34>There are lots more pro words, but we’ll go over some useful, common ones.

“Copy” is the same as “OK,” or “ROGER” and means received and understood.” It doesn’t acknowledge that you have copied it correctly! For that you should use the “Echo“ technique to repeat and confirm critical information.

“Affirmative” or ”Negative” are readily understood and aren’t as easily lost in background noise as “yes” or “no.” If you need clarification of something which you didn’t understand use the prowords “Say Again” Don’t say “repeat” because in noisy conditions because it sounds like “complete” and can be misunderstood.

35>If you make a mistake, don’t get flustered, just say “correction” and continue again from the last correct word. The receiving unit should acknowledge the correction by echoing the information and then querying whether they received it correctly by asking “Correct?”

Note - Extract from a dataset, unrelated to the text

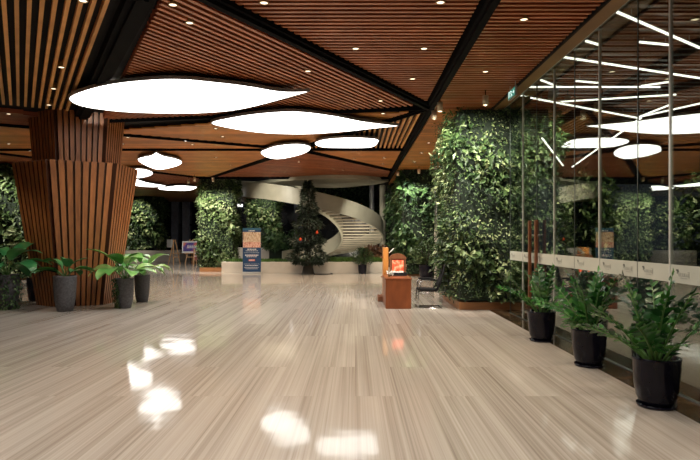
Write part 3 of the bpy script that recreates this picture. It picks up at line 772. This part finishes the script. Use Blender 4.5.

The sending unit confirms by saying ”AFFIRMATIVE” or “CORRECT.,” “WAIT” or “ALL UNITS WAIT” means to stop talking until you are called. This is vital to maintain control of the frequency. Otherwise things can get out of hand. All users must understand and follow instructions.

36>“I spell” is used to clarify technical words, names or words which sound alike, but which have different meanings, for example, “TO, I spell Tango Oscar.”

“Figures” clarifies that numbers will follow as in “FIGURE TWO, I SPELL TANGO WHISKEY OSCAR”

“MIXED GROUP” clarifies that the following word contains both numbers and figures, such as “Room number, MIXED GROUP TWO, FIVE, FIVE CHARLIE”

Speak slowly as distinctly because someone is trying to write down what you say.